“AMANHÔ: RADIOGRAFIA CRUELMENTE REAL DE UM PAÍS DIVIDIDO.

Por Celso Sabadin.

“Amanhã” é muito mais que um documentário: trata-se de um verdadeiro estudo sócio-econômico-comportamental brasileiro. Sem academicismos, e recheado com muita emotividade.

Tudo começa em 2002, quando Marcos Pimentel, o diretor do longa, começou a acompanhar as atividades de um grupo de crianças moradoras das imediações da Barragem Santa Lúcia, em Belo Horizonte. O lugar é dos mais propícios para uma rica investigação documental, na medida em que a tal barragem se constitui numa espécie de muro de Berlim que, no caso, separa a comunidade do Morro do Papagaio da classe média.

Vinte anos depois, Pimentel retorna à região, e reencontra os irmãos Julia e Christian. Obviamente, eles estão mudados. Mas não tão mudados quanto o país, que durante este período saiu de uma democracia de razoável desenvolvimento para mergulhar nas mais insanas e impensáveis trevas da ignorância. As vidas de Julia e Christian – e de todos – estão perturbadoramente alteradas. E “Amanhã” faz este registro com intensas emoção e humanismo, principalmente em função dos laços de amizade, proximidade e confiança que o cineasta conseguiu estabelecer com seus depoentes.

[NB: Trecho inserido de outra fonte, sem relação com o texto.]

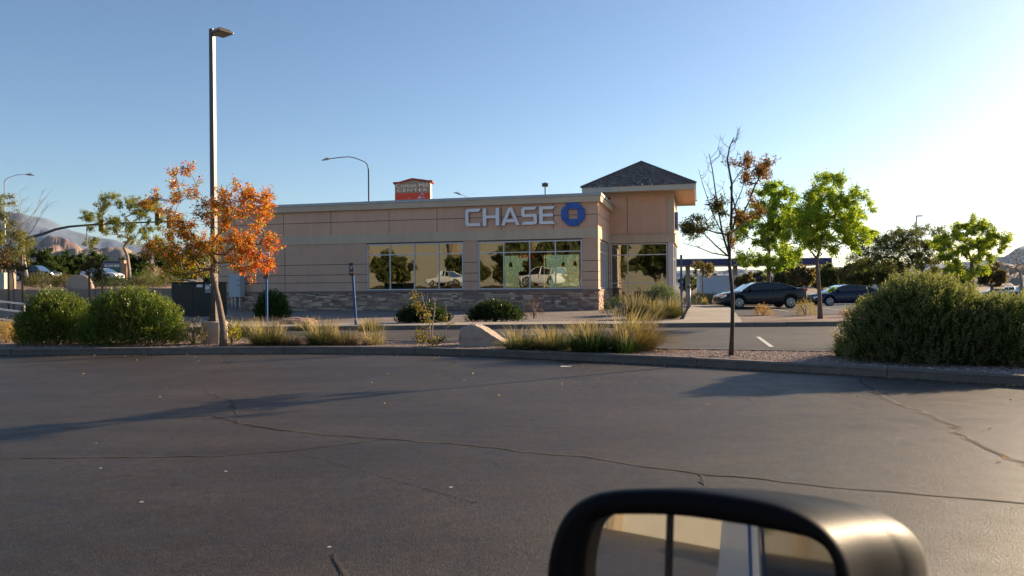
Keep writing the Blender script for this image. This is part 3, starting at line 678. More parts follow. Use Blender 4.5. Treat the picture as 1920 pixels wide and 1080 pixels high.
for i, e in enumerate(((sm_, ra), (sm_, ra), (sm_, rb), (sm_, rb))): mb.tube([W((*q0[i], ZE+.05)), W((*e, ZP+.02))], .07, 6)
mb.tube([W((sm_, ra, ZP+.02)), W((sm_, rb, ZP+.02))], .08, 6); obj('hip_cap', mb, mat('hip_tile', (.14,.115,.10), .8, .2, 9), rl)
# sign letters
M_let = mat('letter_white', (.80, .78, .78), .35, .03); M_lets = mat('letter_side', (.05, .06, .09), .5)
def FM(s0, z0, k):  # letter space -> facade; x to the right in the picture
    return lambda p: W((s0-p[0]*k, -p[2], z0+p[1]*k))
def letter(name, polys, px0, px1, z0, z1):
    s0 = S(px0, 405); s1 = S(px1, 405); wd = s0-s1; hh = z1-z0
    f = lambda p: W((s0-p[0]*wd, -p[2], z0+p[1]*hh))
    a = MB(); b = MB()
    for pl in polys: a.prism(pl, f, .145, .16); b.prism(pl, f, .02, .144)
    o = obj(name, a, M_let, bank); obj('side', b, M_lets, o)
z0, z1 = 4.98, 6.0; w1 = .19
letter('letter_c', [[(.16,1),(1,1),(.86,.82),(.22,.82),(.2,.81),(0,.84),(.06,.95)], [(0,.84),(.2,.76),(.2,.24),(0,.16)], [(.16,0),(.06,.05),(0,.16),(.2,.24),(.25,.18),(.9,.18),(1,0)], [(.2,.81),(0,.84),(.2,.76)]], 874, 903.5, z0, z1)
letter('letter_h', [[(0,0),(.22,0),(.22,1),(0,1)], [(.78,0),(1,0),(1,1),(.78,1)], [(.22,.42),(.78,.42),(.78,.59),(.22,.59)]], 906.5, 937.5, z0, z1)
letter('letter_a', [[(0,0),(.2,0),(.5,.80),(.5,1),(.4,1)], [(1,0),(.8,0),(.5,.80),(.5,1),(.6,1)], [(.25,.16),(.75,.16),(.69,.35),(.31,.35)]], 940.5, 975.5, z0, z1)
letter('letter_s', [[(.15,1),(1,1),(.85,.83),(.22,.83),(.0,.86),(.05,.95)], [(0,.86),(.22,.83),(.22,.6),(0,.52)], [(0,.52),(.22,.6),(.9,.6),(1,.5),(.78,.43),(.12,.43)], [(.78,.43),(1,.5),(1,.13),(.78,.18)], [(.78,.18),(1,.13),(.95,.04),(.85,0),(0,0),(.13,.17),(.7,.17)]], 978.5, 1007.8, z0, z1)
letter('letter_e', [[(0,0),(.24,0),(.24,1),(0,1)], [(.24,.83),(.86,.83),(1,1),(.24,1)], [(.24,.42),(.88,.42),(.88,.59),(.24,.59)], [(.24,0),(1,0),(.86,.17),(.24,.17)]], 1012, 1041.8, z0, z1)
# octagon emblem: four wedge pieces round an open square
M_lb = mat('emblem_blue', (.01, .09, .40), .3, .03)
sc_ = S(1074.8, 402); zc = 5.51; k = 1.33/2; c1 = .36; i_ = .40
f = lambda p: W((sc_-p[0]*k, -p[2], zc+p[1]*k)); em = None
piece = [(-c1, 1), (c1, 1), (1-.02, c1), (1-.02, i_+.0), (-c1, i_)]
piece = [(-i_, 1), (i_, 1), (.97, .43), (-i_, .43)]
for r_ in range(4):
    def rot(p, r_=r_):
        x, y = p
        for _ in range(r_): x, y = y, -x
        return (x, y)
    a = MB(); b = MB(); pl = [rot(p) for p in piece]
    pl2 = [(x*.985, y*.985) for x, y in pl]
    a.prism(pl2, f, .145, .16); b.prism(pl, f, .02, .144)
    o = obj('emblem_piece', a, M_lb, bank); obj('side', b, M_blue, o)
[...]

Mais do que simplesmente mostrar e demonstrar tal abismo, o longa acaba se transformando também em material investigativo, na medida em que tenta localizar um antigo amigo comum de Julian e Cristian, presente nas filmagens iniciais.

Pimentel aponta que a divisão social no país sempre existiu, mas com as eleições de 2018 tudo ficou bem mais escancarado que antes, fazendo com que países completamente diferentes coexistissem em uma mesma cidade, em uma mesma sociedade.

O cineasta evidencia que não foram apenas o país e as crianças entrevistadas que se transformaram. Ele mesmo, como documentarista, construiu uma carreira nesse tempo. “Em 2002, eu dava meus primeiros passos no universo do cinema documentário. Ao longo dos últimos 20 anos, me tornei um documentarista e passei a utilizar meus filmes para falar com o mundo. Tudo que quero dizer para as pessoas, coloco nos filmes que faço, que são minha forma de expressão. Não sou de me apegar a grandes certezas, acredito e aposto mais nas dúvidas, mas talvez ´Amanhã´ tenha sido o filme que mais me ensinou sobre o que é ser documentarista e todas as implicações contidas na feitura de um filme documentário, sobretudo atualmente, quando não há como deixar de falar de determinadas coisas”, conclui.

Exibido em competição no É Tudo Verdade e premiado no 27º FAM – Florianópolis Audiovisual Mercosul (Melhor Longa Júri Popular), “Amanhã” entrou em cartaz nos cinemas na última quinta-feira, 29/02. Imperídvel.

 

Quem é o diretor

Documentarista formado pela Escuela Internacional de Cine y Televisión de San Antonio de los Baños (EICTV – Cuba) e especializado em Cinema Documentário pela Filmakademie Baden-Württemberg, na Alemanha. Também é graduado, no Brasil, em Comunicação Social (UFJF) e Psicologia (CES-JF). Diretor e roteirista de documentários que ganharam 95 prêmios por festivais nacionais e internacionais e foram exibidos em mais de 700 festivais de 52 países. Desde 2009, é professor do departamento de documentários do curso regular da Escuela Internacional de Cine y Televisión de San Antonio de los Baños (EICTV – Cuba).